Infliger douleurs atroces et séquelles à vie ou risquer l'opprobre: plus de 230 millions de filles et de femmes en vie aujourd'hui dans le monde ont été excisées ou pire, un chiffre en forte hausse malgré des progrès dans certains pays.
"C'est une mauvaise nouvelle. Un nombre énorme, plus grand que jamais", explique à l'AFP Claudia Coppa, auteure principale d'un rapport de l'Unicef sur les mutilations génitales féminines, publié à l'occasion de la Journée internationale des droits des femmes.
Le nombre de femmes et de filles ayant survécu à une ablation du clitoris, une excision (ablation totale ou partielle du clitoris et des petites lèvres) ou une infibulation (excision plus suture de l'orifice vaginal pour le rétrécir) est désormais estimé à plus 230 millions, doit 15% de plus qu'en 2016.
Des mutilations douloureuses, parfois mortelles, et qui ont aussi des conséquences psychologiques et physiques à long terme, comme des problèmes de fertilité, des complications durant l'accouchement, des bébés morts-nés et des douleurs lors des relations sexuelles.
L'Afrique est le continent le plus touché avec plus de 144 millions de survivantes de ces mutilations, devant l'Asie (80 millions) et le Moyen-Orient (six millions), selon le rapport qui se concentre sur 31 pays où la pratique est courante.

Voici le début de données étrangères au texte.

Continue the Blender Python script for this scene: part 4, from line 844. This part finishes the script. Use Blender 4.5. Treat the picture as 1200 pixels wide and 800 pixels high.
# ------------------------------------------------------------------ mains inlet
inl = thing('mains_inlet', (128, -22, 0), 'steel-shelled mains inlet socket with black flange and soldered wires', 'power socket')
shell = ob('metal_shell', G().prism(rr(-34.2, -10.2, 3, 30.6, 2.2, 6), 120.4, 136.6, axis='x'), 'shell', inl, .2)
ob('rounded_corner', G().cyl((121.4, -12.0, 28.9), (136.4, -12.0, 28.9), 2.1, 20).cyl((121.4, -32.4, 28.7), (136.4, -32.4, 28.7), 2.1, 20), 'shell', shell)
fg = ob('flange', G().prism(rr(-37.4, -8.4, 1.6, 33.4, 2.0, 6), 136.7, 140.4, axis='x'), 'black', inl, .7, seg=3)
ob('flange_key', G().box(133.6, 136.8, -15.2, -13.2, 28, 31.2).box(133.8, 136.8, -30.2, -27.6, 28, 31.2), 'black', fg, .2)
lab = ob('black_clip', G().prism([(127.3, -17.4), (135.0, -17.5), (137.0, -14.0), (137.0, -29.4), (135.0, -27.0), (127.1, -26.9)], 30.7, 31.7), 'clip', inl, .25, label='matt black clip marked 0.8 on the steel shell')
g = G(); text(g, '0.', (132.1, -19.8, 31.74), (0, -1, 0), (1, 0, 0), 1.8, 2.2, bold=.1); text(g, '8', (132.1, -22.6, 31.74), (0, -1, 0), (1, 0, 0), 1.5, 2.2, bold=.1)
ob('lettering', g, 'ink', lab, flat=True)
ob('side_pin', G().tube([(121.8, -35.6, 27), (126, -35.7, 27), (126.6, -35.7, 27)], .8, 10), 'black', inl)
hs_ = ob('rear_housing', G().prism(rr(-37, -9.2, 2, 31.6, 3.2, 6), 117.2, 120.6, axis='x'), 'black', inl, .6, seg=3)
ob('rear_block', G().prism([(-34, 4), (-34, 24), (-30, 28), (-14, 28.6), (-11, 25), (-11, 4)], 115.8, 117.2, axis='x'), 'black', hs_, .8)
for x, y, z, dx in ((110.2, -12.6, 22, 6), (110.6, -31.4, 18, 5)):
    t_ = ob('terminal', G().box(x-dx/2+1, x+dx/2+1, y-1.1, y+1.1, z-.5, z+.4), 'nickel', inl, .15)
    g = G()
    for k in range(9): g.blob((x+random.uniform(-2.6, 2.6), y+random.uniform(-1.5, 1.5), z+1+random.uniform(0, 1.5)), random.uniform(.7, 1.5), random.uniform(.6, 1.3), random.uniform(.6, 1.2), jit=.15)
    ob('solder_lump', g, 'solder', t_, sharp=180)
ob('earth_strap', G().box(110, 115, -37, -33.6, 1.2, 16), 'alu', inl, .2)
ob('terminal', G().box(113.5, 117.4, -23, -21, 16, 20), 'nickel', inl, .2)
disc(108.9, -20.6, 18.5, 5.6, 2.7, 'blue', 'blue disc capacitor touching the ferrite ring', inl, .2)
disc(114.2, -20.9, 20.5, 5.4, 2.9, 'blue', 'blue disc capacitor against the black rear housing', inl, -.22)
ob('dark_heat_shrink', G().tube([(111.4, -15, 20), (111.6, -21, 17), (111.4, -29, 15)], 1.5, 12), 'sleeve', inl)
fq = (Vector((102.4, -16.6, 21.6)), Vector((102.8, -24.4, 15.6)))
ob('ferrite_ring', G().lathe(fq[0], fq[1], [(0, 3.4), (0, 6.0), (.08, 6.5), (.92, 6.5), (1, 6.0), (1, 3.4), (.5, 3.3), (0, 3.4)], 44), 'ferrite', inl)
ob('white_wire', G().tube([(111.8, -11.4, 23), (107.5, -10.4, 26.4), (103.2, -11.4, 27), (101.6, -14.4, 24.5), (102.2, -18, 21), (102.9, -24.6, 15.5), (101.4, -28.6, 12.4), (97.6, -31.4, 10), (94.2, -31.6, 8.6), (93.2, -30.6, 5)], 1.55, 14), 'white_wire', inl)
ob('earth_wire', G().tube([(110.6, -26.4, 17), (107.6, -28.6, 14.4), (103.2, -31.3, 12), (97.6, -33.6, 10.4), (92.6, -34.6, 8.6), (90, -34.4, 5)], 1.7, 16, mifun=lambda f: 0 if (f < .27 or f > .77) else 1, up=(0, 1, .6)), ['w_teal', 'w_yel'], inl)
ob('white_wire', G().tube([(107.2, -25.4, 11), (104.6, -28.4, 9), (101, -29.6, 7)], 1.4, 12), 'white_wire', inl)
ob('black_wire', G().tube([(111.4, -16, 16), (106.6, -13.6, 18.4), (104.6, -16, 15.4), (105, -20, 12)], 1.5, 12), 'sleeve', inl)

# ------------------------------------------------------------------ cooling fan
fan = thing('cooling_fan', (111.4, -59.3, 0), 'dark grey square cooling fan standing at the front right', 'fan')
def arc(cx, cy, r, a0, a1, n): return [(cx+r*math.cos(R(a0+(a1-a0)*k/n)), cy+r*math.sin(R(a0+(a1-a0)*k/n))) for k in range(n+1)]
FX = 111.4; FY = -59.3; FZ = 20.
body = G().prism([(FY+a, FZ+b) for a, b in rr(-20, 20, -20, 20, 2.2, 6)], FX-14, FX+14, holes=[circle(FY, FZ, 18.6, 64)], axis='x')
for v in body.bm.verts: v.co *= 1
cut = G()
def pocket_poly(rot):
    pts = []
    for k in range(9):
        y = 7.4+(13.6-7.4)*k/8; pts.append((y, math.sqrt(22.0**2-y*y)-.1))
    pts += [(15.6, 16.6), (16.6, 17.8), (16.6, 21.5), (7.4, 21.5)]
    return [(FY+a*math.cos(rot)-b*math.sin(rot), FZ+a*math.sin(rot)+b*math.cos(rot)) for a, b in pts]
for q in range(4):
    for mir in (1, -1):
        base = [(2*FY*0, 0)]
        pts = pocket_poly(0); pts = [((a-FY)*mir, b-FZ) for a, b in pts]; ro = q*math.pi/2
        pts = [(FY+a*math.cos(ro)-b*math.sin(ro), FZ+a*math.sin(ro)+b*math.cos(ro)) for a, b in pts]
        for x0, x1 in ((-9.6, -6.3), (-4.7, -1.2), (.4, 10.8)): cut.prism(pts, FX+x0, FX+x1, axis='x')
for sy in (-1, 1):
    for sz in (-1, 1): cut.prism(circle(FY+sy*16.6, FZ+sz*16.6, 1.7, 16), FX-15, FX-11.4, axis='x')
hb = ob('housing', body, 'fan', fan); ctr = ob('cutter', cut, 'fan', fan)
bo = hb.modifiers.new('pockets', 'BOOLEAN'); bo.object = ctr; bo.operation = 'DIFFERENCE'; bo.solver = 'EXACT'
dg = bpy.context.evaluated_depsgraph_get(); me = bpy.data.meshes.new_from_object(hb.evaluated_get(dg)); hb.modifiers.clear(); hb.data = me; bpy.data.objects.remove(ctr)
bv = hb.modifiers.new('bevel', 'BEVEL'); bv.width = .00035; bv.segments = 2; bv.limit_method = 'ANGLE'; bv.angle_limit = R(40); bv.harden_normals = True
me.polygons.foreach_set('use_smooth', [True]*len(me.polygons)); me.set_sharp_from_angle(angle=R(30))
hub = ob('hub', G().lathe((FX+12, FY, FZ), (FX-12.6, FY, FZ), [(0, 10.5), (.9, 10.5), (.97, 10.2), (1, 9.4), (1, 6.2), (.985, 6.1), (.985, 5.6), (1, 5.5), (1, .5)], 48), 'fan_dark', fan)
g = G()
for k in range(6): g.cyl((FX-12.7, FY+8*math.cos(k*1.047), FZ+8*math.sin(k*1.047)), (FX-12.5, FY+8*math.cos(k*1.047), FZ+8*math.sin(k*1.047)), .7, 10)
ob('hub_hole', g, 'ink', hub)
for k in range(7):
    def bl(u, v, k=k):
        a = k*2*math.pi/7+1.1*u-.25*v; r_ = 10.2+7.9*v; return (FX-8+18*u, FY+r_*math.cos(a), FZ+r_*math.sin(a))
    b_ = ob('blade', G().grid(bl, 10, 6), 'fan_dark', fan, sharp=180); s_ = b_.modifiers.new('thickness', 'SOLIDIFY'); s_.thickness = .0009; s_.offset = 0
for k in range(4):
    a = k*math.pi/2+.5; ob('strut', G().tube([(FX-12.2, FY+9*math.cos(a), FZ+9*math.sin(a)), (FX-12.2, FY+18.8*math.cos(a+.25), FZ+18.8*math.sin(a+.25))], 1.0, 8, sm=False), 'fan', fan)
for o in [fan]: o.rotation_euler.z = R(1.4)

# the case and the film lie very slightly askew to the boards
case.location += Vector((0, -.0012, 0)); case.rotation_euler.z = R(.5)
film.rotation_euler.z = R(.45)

Mais malgré le nombre total en hausse, lié en grande partie à la croissance de la population dans ces pays, le rapport met en avant des progrès pour réduire cette pratique qui viole les droits humains les plus fondamentaux.
Ainsi, certains pays enregistrent une baisse significative, comme la Sierra Leone où le pourcentage d'adolescentes de 15 à 19 ans ayant subi une mutilation génitale a chuté en 30 ans de 95% à 61%, mais aussi l'Ethiopie, le Burkina Faso, le Kenya.
Mais en Somalie par exemple, 99% des femmes entre 15 et 49 ans ont subi une mutilation génitale, 95% en Guinée, 90% a Djibouti, 89% au Mali.
Il faudrait ainsi que les progrès soient 27 fois plus rapides pour réussir à éradiquer cette pratique d'ici 2030, comme prévu par les Objectifs de développement durables de l'ONU.
Mais même si les perceptions évoluent, ces mutilations "existent depuis des siècles, alors changer les normes sociales et les pratiques liées à ces normes prend du temps", commente Claudia Coppa.
Là où elles persistent, "c'est lié à des formes enracinées d'inégalités de genre", insiste-t-elle. "Dans certaines sociétés, c'est considéré comme un rite de passage nécessaire, dans d'autres contextes, c'est un moyen de préserver la chasteté des filles" et de "contrôler" leur sexualité, poursuit-elle, insistant sur la difficulté des mères à s'y opposer.
Pourtant, elles "se rappellent de la douleur", mais "parfois la douleur est moindre que la honte" et le risque de voir leurs filles rejetées par leur communauté et ne pouvoir se marier.
"Ce ne sont pas des mères cruelles. Elle essaient de faire ce qu'elles pensent qu'on attend d'elles", insiste l'experte, dressant un parallèle plus général avec les attentes de la société envers les femmes.
"On attend de nous d'être des mères, des épouses, de prendre soin de nos communautés, de se conformer aux attentes sur la pureté et la sexualité", ajoute-t-elle.
"Les femmes savent très bien que si elles ne se conforment pas à ces attentes, il y a des répercussions, des punitions".
L'Unicef plaide alors pour des lois interdisant ces mutilations, mais aussi pour l'éducation des filles et leur émancipation.
Sans oublier le rôle des hommes. Les femmes pensent en général qu'ils veulent que ces mutilations continuent, mais pour ceux d'entre eux ayant une soeur ou une mère mutilée, c'est loin d'être le cas dans tous les pays, selon le rapport.
"Mais ils gardent le silence", un silence qui laisse croire à leur acceptation, regrette Claudia Coppa, appelant "tout le monde à prendre position".